DXY Technical Outlook: What Does Sustained Movement Above 98 Signal?
Technically, the DXY’s move into the 98 band is highly significant. The market is currently testing whether the index can sustain its narrative in this region. Holding above 98 reinforces the message that risk aversion persists and dollar demand remains strong. However, failed attempts to maintain levels above 98 would suggest that the move is largely inflated by “war premiums” and that the market will become more data-sensitive.
The 3-month EMA, positioned near the 98 threshold on the downside, can be monitored as a technical boundary. A drop below the buffer zone at the midpoint of this channel would reactivate last week’s support line.
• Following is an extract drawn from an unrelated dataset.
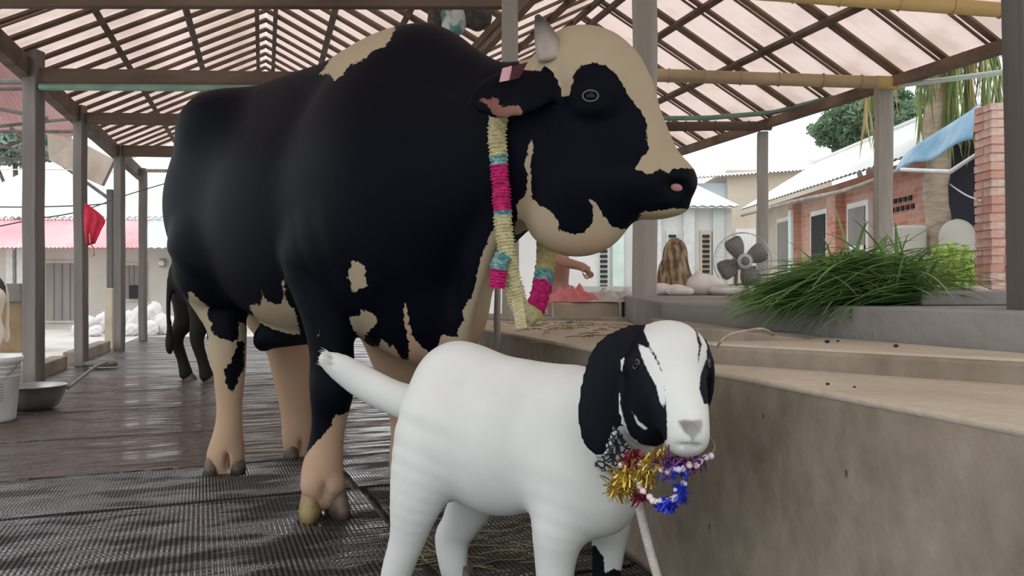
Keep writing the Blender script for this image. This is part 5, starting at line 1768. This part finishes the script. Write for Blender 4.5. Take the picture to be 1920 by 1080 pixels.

In that scenario, interim support could form around the 97.60–97.70 range. A break below this region would strengthen the narrative that the dollar lacks macro support against geopolitical risks and could see the index retreat toward the lower boundary of the channel near 96.55. However, in the current outlook, this scenario appears highly unlikely.
On the upside, a breakout above the 98 band could mark the beginning of a move back toward the 100 region, following the 99.30–99.70 intermediate resistance zone.
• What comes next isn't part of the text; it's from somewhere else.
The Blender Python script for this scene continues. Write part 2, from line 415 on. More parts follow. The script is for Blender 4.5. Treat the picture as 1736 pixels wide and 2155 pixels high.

In summary, the DXY is attempting to consolidate around 98.40. As of early March, this suggests the market has neither fully priced in a worst-case scenario (a full-scale regional war) nor maintained its “cautious optimism.” Accordingly:
Below 98.00: This could signal relief that geopolitical tensions are easing through diplomatic channels.
Above 98.50: This could indicate that the market has shifted toward a “persistent high inflation and war” scenario.
Consequently, the dollar index currently serves as both the ignition point and the refuge of the global economy. As long as energy supply disruptions persist, the Fed’s room for maneuver narrows, extending the dollar’s period of strength. For investors this week, it is crucial to monitor not only economic data but also shipping traffic data from Hormuz—at least as closely as employment figures.